YOUR TASK
Track down the lines that contain "wide" and copy them.

DATA LINES
_ _ _ _ _ _ _

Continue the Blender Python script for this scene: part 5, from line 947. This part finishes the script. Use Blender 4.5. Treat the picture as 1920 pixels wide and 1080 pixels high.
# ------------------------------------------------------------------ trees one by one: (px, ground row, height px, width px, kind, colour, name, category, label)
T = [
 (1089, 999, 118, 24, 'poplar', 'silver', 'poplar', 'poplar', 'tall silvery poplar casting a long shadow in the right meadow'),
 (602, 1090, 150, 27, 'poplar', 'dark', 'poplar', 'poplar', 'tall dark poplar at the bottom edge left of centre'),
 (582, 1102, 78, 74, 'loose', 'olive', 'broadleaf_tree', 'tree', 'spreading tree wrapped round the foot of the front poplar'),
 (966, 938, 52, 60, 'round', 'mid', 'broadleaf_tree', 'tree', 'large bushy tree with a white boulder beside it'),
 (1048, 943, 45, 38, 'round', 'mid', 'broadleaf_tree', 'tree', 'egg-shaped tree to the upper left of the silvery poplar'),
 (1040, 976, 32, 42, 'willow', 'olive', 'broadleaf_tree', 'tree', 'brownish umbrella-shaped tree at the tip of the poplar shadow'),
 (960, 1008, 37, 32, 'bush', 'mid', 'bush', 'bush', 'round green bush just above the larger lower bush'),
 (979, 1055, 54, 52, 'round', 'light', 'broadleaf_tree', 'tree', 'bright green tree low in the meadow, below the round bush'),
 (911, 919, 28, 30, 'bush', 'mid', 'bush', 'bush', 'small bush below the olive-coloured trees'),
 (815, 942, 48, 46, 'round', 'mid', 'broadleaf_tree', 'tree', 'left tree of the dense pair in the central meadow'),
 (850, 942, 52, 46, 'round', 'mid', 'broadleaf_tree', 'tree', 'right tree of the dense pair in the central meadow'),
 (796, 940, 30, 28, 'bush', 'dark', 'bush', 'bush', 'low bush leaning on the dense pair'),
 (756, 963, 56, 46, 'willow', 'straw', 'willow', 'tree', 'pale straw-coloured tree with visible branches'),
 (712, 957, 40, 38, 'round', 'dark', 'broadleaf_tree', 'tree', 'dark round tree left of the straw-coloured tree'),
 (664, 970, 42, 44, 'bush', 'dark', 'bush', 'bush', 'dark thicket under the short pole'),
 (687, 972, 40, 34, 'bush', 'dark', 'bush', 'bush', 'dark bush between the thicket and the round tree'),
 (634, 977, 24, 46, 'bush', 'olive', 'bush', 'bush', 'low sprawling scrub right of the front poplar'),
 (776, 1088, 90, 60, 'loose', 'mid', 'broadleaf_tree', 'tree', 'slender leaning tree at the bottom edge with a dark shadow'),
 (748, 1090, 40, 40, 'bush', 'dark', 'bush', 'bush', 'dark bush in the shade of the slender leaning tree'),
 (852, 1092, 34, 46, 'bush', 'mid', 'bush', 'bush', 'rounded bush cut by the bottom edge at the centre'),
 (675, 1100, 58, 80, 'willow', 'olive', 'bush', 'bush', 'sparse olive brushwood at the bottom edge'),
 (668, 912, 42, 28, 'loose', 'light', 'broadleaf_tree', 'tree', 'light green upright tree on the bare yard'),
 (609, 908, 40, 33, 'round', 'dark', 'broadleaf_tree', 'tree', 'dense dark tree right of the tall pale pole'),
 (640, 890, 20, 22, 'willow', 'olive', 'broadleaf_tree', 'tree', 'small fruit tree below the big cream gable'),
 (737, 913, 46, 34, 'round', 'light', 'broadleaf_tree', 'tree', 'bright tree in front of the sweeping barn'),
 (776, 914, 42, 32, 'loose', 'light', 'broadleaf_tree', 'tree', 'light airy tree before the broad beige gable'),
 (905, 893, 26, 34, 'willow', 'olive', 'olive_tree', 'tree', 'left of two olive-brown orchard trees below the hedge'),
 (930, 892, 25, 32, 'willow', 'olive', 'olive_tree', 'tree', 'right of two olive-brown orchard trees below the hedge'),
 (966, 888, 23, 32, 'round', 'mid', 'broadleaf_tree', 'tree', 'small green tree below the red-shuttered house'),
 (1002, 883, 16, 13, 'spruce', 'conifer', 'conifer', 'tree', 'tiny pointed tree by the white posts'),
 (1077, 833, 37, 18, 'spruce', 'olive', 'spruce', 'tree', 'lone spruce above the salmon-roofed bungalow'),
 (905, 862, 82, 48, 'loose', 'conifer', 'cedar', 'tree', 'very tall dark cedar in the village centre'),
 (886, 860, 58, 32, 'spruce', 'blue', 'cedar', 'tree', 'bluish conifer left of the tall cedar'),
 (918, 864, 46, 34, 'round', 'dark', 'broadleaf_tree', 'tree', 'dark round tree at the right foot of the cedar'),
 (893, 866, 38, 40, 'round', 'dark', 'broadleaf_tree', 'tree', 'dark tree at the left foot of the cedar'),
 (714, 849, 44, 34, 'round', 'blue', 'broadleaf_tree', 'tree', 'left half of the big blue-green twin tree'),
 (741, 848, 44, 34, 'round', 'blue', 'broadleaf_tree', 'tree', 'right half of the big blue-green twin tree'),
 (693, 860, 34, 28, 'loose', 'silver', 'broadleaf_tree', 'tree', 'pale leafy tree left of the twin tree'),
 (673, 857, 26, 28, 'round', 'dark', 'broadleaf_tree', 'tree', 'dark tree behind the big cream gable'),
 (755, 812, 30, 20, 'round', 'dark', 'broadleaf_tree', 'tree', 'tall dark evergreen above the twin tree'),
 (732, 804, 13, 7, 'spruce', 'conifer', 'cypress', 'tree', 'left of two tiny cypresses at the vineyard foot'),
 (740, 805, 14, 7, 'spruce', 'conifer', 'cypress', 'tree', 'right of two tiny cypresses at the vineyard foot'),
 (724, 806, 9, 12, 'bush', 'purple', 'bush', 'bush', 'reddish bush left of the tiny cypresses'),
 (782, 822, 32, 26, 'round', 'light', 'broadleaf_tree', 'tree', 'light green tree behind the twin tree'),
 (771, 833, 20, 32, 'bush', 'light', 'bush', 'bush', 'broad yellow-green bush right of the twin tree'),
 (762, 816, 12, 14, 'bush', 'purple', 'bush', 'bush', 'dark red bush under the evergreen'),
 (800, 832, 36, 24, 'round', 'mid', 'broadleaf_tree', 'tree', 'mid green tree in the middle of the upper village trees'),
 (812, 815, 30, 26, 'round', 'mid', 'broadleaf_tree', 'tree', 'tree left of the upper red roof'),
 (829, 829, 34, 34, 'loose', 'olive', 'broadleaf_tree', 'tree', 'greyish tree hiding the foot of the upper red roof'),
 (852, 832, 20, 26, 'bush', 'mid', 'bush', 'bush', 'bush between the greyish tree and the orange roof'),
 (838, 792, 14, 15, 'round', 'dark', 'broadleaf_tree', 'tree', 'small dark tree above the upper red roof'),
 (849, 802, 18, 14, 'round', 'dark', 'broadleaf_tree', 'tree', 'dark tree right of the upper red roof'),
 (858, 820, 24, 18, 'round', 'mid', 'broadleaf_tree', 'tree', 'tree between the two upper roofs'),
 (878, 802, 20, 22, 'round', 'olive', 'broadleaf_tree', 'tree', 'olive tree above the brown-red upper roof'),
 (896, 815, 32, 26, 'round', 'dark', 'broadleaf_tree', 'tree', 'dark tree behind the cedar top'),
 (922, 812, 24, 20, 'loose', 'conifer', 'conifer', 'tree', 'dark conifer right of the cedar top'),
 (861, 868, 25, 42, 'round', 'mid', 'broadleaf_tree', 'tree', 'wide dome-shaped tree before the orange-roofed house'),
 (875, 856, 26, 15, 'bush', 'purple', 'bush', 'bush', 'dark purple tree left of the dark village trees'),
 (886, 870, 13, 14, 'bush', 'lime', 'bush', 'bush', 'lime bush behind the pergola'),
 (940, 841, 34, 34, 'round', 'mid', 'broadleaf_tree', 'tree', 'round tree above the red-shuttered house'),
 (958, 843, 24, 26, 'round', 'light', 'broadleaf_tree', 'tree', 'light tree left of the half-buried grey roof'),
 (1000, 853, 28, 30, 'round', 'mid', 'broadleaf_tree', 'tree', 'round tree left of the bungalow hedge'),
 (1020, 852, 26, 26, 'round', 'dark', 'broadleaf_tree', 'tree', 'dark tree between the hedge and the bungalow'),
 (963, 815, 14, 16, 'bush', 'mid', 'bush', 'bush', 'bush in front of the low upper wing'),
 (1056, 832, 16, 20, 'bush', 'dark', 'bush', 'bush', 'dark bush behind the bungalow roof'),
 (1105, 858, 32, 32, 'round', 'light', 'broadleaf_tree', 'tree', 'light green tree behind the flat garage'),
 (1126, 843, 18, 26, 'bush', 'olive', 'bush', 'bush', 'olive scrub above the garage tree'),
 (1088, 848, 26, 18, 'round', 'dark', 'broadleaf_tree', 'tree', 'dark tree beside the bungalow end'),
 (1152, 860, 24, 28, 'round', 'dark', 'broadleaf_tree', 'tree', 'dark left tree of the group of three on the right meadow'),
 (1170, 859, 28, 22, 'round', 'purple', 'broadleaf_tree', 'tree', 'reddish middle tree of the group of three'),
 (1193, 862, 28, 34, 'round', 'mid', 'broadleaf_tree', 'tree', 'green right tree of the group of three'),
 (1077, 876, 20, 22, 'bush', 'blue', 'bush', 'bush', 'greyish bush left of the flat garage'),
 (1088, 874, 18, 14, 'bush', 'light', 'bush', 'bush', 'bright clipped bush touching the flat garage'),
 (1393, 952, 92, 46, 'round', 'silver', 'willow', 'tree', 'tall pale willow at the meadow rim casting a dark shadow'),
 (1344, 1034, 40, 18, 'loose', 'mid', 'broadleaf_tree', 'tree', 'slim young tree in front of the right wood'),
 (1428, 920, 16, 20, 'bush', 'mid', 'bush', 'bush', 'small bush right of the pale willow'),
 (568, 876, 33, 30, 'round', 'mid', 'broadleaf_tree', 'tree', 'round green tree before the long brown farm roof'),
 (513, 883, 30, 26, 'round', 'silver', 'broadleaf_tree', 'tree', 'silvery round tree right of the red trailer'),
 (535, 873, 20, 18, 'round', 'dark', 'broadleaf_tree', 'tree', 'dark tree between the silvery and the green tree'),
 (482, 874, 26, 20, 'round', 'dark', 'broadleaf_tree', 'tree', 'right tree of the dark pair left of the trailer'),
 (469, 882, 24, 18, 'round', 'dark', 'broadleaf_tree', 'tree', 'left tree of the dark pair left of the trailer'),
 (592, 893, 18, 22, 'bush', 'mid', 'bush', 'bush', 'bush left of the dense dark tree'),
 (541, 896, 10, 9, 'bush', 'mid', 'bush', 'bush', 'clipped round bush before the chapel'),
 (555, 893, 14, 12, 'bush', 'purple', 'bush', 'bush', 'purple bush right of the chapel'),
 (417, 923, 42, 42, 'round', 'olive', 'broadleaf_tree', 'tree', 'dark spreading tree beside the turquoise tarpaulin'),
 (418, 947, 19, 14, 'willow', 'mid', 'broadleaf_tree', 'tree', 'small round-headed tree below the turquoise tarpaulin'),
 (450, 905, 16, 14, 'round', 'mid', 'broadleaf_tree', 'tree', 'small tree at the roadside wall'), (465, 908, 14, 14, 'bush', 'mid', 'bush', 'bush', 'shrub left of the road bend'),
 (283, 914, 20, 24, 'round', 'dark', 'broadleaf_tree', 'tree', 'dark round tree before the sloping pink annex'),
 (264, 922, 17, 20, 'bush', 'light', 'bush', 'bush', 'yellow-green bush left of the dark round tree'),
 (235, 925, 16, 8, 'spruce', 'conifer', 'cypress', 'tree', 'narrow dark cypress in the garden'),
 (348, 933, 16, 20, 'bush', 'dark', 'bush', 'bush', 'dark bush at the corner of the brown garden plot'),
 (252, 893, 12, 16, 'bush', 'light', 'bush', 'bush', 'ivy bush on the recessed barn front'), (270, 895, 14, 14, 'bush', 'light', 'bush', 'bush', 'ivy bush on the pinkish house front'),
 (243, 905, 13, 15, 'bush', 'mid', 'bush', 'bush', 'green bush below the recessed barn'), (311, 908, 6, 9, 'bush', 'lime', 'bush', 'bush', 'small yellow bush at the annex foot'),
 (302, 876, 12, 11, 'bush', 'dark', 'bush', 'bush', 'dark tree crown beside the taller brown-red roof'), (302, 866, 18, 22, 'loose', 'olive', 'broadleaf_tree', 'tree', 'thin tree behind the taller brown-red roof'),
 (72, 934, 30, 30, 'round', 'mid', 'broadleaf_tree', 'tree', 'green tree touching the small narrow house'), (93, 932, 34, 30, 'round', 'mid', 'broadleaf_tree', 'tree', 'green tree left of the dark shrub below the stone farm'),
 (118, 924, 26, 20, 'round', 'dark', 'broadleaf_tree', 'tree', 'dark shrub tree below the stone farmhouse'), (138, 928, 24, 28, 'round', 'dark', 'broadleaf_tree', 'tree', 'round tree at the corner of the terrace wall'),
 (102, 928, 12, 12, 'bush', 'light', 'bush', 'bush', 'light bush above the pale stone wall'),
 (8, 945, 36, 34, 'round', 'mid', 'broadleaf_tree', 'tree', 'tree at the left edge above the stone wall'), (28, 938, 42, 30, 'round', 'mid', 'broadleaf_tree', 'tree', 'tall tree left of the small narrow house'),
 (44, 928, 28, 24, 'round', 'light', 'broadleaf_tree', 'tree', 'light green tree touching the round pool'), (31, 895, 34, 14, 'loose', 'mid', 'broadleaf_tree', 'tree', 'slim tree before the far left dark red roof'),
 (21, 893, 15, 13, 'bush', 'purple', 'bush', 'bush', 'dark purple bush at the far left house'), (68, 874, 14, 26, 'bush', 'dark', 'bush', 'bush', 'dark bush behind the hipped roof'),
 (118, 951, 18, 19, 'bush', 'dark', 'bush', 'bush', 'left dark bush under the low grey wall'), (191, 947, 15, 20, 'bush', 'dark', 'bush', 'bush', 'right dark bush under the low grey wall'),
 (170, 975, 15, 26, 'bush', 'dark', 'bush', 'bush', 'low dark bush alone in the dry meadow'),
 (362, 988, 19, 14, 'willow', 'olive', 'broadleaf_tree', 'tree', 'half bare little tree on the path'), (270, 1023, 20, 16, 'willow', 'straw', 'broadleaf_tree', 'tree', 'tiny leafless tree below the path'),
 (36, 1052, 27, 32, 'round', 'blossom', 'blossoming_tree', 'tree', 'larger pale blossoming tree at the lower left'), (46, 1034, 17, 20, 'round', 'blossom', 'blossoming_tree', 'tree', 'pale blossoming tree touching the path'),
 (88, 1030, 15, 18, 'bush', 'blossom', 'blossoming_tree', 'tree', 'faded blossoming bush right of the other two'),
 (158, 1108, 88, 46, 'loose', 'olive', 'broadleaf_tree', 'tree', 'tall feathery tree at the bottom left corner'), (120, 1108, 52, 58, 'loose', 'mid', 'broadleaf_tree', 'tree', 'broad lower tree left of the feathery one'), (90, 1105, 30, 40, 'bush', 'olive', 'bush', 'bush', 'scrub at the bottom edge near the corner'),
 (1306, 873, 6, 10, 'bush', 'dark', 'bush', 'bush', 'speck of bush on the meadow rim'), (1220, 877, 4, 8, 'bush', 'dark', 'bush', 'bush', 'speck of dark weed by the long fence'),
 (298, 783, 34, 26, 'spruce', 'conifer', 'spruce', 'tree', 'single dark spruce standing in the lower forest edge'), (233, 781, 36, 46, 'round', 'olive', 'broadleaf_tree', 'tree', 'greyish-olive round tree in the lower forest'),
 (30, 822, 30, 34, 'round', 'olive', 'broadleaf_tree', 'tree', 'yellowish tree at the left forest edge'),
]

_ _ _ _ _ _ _

COMPLETE ANSWER
Continue the Blender Python script for this scene: part 5, from line 947. This part finishes the script. Use Blender 4.5. Treat the picture as 1920 pixels wide and 1080 pixels high.
 (861, 868, 25, 42, 'round', 'mid', 'broadleaf_tree', 'tree', 'wide dome-shaped tree before the orange-roofed house'),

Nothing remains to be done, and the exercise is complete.